As pressure builds and owners eye bottom line, they want to limit their enforcement role
By DIANNE SOLÍS / The Dallas Morning News
As employers face increasing pressure from states and in the courts to more closely police Social Security numbers of undocumented workers, some in Texas say that's not their job and that such action could hammer the economy. Ed Cox, owner of Metro Blinds & Shades in Haltom City, says it is difficult to find U.S. workers to fill his low-tech jobs.
"What if some of my best guys turn out to be illegal?" said Lisa Galvan, who runs five Luna de Noche restaurants in the Dallas area and employs 200 workers. "It is scary."
Between 8 percent and 9 percent of the Texas workforce is estimated to be in the country illegally, according to an analysis of 2005 U.S. Census data by the nonpartisan Pew Hispanic Center done for The Dallas Morning News. That's nearly twice the national average of about 5 percent.
So a crackdown on employers in Texas – in agriculture and construction in particular, where the percentage of workers is higher – could have a major impact, some analysts and employers say.
According to the state comptroller's office, illegal immigration drained hundreds of millions from local governments in fiscal year 2005 but provided a boost of nearly $17.7 billion to the state. Many critics say that employers have had a free ride for far too long – exploiting illegal workers with low pay, few benefits and, in some cases, even wage theft.
Ed Cox, who employs 125 workers at his blinds and shades factory in Haltom City, said, "It is horrible timing. It wouldn't take very much to throw us into a recession, and this issue would do it.
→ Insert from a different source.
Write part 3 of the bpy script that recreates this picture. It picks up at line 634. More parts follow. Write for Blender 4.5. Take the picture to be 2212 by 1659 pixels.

Voluntary checks - Employers don't have to verify Social Security numbers against the government database. They merely have to check that a prospective employee has a number. Led by Homeland Security chief Michael Chertoff, the federal government is pushing hard to get employers to voluntarily check the nine-digit numbers via a database known as E-Verify. He also wants employers to take action when they are notified that numbers do not match.
Nationwide, nearly 46,000 employers, including nearly 2,300 in Texas, have volunteered for E-Verify. But that's still only a fraction of the 7 million to 8 million employers in the country for a program launched in 1997.
Employers contend that the database is error-prone and that a hasty dismissal of an employee based on a bad number could result in a discrimination charge.
They say they don't want to be immigration cops. They said that in 1986, too, when a sweeping overhaul of U.S. immigration laws made it illegal to knowingly hire someone without proper immigration status. Across the country, employers were forced to check work documents, and a brazen black market in fake Social Security numbers and other documents broke loose – in cities as diverse as Dallas and Nashville, Tenn., Los Angeles and New York.
- In California, a court must rule on whether virtually all the nation's businesses need to respond within 90 days of receipt of a letter from the Social Security Administration on numbers and names that don't match their database. A decision is expected by March 24.
- In Arizona, a federal judge must decide whether to let stand a new law that would suspend or yank the business license of an employer caught hiring an illegal immigrant. The new law requires bosses to verify Social Security numbers in a federal database.
Other states – including Arkansas, Oklahoma, Tennessee, Colorado and West Virginia – have approved similar measures.